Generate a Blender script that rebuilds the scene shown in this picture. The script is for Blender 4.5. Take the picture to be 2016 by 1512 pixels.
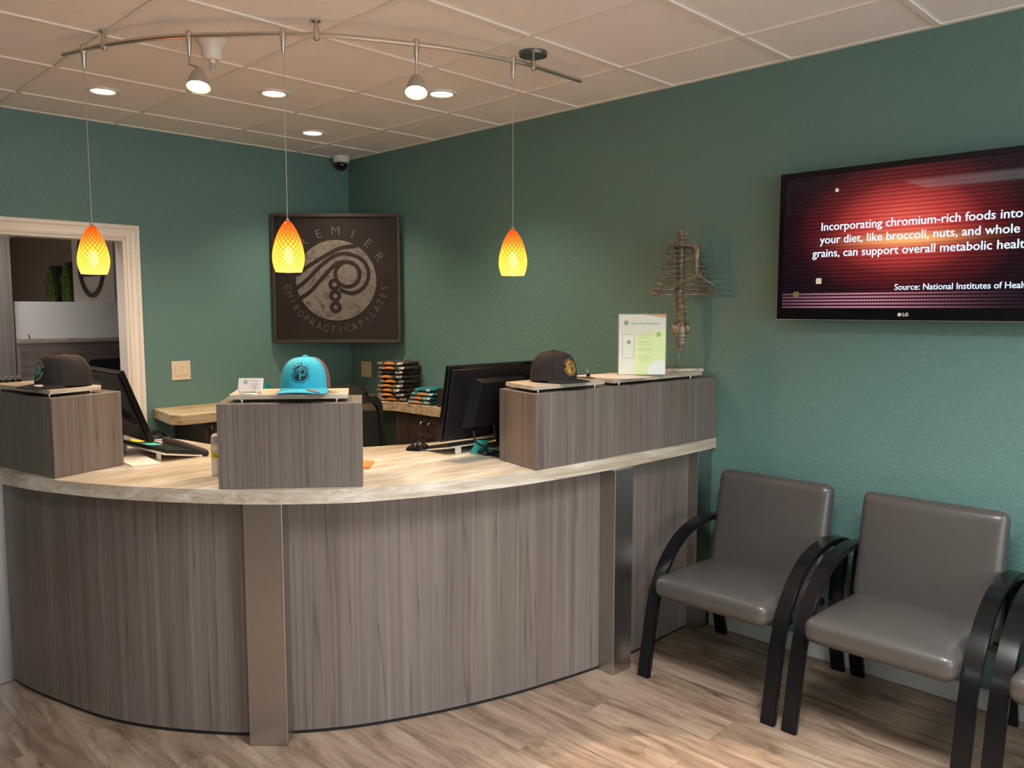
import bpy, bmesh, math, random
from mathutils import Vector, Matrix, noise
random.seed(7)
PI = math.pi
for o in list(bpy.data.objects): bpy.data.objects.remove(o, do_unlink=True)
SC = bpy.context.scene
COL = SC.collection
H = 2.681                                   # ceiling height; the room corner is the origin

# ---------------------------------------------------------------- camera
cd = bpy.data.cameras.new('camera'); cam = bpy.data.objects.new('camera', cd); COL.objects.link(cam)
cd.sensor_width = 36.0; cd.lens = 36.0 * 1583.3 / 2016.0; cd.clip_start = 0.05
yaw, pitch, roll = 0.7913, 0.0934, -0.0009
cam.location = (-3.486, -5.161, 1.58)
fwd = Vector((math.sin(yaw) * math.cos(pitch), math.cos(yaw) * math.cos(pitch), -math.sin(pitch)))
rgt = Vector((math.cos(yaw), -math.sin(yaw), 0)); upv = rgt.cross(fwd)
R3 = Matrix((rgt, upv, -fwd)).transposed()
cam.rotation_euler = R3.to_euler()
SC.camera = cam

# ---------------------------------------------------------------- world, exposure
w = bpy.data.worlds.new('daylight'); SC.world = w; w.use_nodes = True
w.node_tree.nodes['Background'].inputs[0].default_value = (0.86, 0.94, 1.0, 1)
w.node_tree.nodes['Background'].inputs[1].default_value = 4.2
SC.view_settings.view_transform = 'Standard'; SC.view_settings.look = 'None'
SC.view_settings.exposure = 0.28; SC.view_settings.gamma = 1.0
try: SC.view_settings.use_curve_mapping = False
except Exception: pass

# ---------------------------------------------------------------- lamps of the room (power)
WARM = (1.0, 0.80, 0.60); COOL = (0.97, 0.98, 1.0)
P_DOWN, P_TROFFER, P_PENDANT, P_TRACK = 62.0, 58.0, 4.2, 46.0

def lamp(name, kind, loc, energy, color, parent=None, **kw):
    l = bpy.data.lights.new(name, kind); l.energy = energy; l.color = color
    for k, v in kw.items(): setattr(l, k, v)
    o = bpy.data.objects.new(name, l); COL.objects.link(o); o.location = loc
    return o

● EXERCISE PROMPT
Copy out each line word for word, please, skipping the images.

● WRITTEN SOLUTION
Generate a Blender script that rebuilds the scene shown in this picture. The script is for Blender 4.5. Take the picture to be 2016 by 1512 pixels.
import bpy, bmesh, math, random
from mathutils import Vector, Matrix, noise
random.seed(7)
PI = math.pi
for o in list(bpy.data.objects): bpy.data.objects.remove(o, do_unlink=True)
SC = bpy.context.scene
COL = SC.collection
H = 2.681                                   # ceiling height; the room corner is the origin

# ---------------------------------------------------------------- camera
cd = bpy.data.cameras.new('camera'); cam = bpy.data.objects.new('camera', cd); COL.objects.link(cam)
cd.sensor_width = 36.0; cd.lens = 36.0 * 1583.3 / 2016.0; cd.clip_start = 0.05
yaw, pitch, roll = 0.7913, 0.0934, -0.0009
cam.location = (-3.486, -5.161, 1.58)
fwd = Vector((math.sin(yaw) * math.cos(pitch), math.cos(yaw) * math.cos(pitch), -math.sin(pitch)))
rgt = Vector((math.cos(yaw), -math.sin(yaw), 0)); upv = rgt.cross(fwd)
R3 = Matrix((rgt, upv, -fwd)).transposed()
cam.rotation_euler = R3.to_euler()
SC.camera = cam

# ---------------------------------------------------------------- world, exposure
w = bpy.data.worlds.new('daylight'); SC.world = w; w.use_nodes = True
w.node_tree.nodes['Background'].inputs[0].default_value = (0.86, 0.94, 1.0, 1)
w.node_tree.nodes['Background'].inputs[1].default_value = 4.2
SC.view_settings.view_transform = 'Standard'; SC.view_settings.look = 'None'
SC.view_settings.exposure = 0.28; SC.view_settings.gamma = 1.0
try: SC.view_settings.use_curve_mapping = False
except Exception: pass

# ---------------------------------------------------------------- lamps of the room (power)
WARM = (1.0, 0.80, 0.60); COOL = (0.97, 0.98, 1.0)
P_DOWN, P_TROFFER, P_PENDANT, P_TRACK = 62.0, 58.0, 4.2, 46.0

def lamp(name, kind, loc, energy, color, parent=None, **kw):
    l = bpy.data.lights.new(name, kind); l.energy = energy; l.color = color
    for k, v in kw.items(): setattr(l, k, v)
    o = bpy.data.objects.new(name, l); COL.objects.link(o); o.location = loc
    return o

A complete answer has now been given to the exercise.